When facing problems that won’t leave, God is still near. An otherwise unknown author named Asaph wrote a Psalm reflecting the darkness that sometimes afflicts the human heart. He opens his poem by writing,

I cried out to God for help; I cried out to God to hear me.
When I was in distress, I sought the Lord; at night I stretched out untiring hands and my soul refused to be comforted.
I remembered you, O God, and I groaned; I mused, and my spirit grew faint.
You kept my eyes from closing; I was too troubled to speak. (Psalm 77:1-4)

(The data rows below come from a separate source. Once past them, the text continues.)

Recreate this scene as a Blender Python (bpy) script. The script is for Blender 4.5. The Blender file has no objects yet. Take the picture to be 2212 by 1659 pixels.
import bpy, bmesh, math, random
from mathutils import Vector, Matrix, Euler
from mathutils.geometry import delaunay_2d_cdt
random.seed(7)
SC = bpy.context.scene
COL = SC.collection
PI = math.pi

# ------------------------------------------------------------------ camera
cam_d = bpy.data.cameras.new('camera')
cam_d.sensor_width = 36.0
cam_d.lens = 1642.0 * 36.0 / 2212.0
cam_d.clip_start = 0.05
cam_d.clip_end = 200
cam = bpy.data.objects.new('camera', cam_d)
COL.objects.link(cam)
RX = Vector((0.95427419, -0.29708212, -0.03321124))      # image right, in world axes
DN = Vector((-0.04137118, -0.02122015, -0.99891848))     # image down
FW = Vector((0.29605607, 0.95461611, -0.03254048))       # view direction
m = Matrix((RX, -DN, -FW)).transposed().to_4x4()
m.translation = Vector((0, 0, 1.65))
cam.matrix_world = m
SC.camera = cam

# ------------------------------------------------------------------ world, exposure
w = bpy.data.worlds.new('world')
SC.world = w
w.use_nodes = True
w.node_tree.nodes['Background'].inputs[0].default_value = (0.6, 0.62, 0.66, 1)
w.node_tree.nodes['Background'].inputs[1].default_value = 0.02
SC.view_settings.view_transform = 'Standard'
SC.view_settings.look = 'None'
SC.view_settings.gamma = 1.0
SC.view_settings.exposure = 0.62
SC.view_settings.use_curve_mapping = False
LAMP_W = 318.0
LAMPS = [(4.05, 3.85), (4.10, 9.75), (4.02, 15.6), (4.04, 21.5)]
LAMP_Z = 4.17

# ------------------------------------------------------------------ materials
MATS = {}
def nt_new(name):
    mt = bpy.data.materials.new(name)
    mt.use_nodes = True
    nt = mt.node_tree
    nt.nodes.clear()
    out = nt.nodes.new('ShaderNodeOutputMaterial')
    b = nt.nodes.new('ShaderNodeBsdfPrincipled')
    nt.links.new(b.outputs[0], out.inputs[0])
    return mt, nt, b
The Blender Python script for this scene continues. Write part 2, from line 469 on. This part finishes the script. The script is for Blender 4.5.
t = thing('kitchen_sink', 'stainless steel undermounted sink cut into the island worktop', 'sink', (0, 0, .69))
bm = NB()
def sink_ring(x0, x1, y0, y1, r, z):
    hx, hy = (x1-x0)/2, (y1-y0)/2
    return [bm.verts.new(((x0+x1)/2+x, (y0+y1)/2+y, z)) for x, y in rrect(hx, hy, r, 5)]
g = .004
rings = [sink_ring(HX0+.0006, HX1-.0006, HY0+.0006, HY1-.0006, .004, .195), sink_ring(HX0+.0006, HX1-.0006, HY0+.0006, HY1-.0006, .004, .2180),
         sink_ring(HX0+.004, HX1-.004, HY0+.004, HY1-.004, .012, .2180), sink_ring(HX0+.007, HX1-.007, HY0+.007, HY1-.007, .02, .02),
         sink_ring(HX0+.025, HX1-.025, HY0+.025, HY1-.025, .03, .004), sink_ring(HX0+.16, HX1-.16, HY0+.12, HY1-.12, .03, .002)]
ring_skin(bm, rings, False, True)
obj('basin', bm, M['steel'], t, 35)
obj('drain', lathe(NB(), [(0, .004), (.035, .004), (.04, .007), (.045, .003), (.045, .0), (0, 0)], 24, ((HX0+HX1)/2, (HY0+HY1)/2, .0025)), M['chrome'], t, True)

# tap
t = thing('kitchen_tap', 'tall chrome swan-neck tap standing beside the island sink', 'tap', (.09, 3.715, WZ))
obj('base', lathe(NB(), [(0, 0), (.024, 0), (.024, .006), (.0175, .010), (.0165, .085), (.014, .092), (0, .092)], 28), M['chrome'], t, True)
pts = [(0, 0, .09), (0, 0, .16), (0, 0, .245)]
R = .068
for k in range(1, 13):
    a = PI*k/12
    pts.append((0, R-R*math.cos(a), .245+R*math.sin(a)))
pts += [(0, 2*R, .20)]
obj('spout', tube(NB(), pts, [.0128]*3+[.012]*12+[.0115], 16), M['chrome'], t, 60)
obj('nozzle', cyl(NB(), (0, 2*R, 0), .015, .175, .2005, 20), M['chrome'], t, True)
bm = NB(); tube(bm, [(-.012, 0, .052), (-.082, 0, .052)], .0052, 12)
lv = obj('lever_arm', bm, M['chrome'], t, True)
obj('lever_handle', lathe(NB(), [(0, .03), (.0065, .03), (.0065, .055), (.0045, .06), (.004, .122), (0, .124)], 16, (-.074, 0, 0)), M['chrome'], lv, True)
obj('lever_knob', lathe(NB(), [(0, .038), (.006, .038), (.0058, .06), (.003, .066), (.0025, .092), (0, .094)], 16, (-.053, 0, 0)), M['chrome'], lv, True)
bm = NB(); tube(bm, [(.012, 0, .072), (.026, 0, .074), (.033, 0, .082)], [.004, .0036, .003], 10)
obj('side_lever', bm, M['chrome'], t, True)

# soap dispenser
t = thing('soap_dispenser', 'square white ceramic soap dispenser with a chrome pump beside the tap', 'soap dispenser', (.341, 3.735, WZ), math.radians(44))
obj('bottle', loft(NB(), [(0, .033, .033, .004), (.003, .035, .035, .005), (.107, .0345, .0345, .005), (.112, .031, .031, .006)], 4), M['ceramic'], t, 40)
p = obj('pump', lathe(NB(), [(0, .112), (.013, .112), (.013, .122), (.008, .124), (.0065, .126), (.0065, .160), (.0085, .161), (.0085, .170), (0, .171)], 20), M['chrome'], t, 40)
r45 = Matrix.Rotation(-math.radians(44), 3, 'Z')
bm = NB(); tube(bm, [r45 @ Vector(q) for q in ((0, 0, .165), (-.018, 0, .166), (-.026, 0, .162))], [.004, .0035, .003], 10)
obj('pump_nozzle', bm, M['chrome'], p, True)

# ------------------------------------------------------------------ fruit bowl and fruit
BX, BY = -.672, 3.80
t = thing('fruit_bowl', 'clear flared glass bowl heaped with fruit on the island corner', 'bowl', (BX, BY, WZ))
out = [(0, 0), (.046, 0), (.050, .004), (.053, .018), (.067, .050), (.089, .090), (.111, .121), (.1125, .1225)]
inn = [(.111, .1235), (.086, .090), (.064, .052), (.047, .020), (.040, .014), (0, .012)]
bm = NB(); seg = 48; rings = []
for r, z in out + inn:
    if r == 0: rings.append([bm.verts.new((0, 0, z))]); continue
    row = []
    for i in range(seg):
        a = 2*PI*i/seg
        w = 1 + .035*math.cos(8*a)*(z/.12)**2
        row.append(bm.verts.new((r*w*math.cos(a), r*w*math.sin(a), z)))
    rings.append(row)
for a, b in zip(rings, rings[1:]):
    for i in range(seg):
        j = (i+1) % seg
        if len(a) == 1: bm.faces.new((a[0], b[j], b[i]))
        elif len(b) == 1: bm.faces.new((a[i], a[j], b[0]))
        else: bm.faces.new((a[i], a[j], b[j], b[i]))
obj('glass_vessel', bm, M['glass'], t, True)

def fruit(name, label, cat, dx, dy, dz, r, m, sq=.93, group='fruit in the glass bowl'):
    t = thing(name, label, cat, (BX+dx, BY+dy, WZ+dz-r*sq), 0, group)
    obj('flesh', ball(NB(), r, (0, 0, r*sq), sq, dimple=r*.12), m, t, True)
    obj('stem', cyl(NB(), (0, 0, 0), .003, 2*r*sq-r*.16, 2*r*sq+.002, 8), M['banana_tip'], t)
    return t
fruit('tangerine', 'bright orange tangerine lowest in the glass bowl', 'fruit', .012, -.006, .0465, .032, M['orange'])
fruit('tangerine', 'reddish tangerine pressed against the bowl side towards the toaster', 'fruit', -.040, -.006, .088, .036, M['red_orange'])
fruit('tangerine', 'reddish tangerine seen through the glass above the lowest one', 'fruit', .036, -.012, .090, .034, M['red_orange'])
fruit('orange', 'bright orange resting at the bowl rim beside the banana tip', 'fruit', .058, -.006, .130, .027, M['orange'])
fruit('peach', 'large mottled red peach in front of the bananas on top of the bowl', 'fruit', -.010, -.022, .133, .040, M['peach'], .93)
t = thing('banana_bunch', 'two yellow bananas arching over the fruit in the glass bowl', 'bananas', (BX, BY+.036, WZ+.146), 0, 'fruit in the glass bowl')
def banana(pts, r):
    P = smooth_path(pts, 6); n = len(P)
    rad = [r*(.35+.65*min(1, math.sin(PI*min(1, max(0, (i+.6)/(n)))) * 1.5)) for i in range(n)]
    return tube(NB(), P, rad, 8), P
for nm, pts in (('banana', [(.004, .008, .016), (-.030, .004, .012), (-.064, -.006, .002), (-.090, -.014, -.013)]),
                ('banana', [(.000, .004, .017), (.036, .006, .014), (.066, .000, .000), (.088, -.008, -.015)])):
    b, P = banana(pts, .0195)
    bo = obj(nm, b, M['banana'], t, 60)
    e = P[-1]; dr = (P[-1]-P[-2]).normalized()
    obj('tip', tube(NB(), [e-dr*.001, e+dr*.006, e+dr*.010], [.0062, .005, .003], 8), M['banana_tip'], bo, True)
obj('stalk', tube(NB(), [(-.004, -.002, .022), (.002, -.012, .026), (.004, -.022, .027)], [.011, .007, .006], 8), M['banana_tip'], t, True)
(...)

What exactly is troubling Asaph? He doesn’t say. The value for the reader is the universal applicability of his feelings. Whether we’ve experienced the loss of a loved one, the breakup of a relationship, financial setbacks or illness, the words express the misery of the human heart in turmoil. Asaph wants God to make the pain go away; he wants to experience peace, calmness, and comfort. But despite all his tears, all his pleading, comfort never comes. God does not break through the clouds. Instead, the gloom remains.

Devastated now by both his problems and the refusal of God to respond to him in his hour of need, he casts about fitfully, wondering what he can possibly do.

Then it comes to him: he will remember God’s faithfulness in times past. He will recall the character and actions of God in other situations, other moments, and comfort himself with the notion that, even though his heart is broken with no healing in sight, he will choose to believe that God is there and that God has not abandoned him, regardless of how it looks just now. If God could rescue the Israelites from Egypt, bringing them through what seemed the insurmountable barrier of the Red Sea, then God will surely see Asaph through his current crisis.

Near the end of his poem Asaph comments that God led the Israelites through the sea, “though your footprints were not seen.” Asaph can’t see God, but then neither could the Israelites. Not seeing God at work does not mean that God isn’t.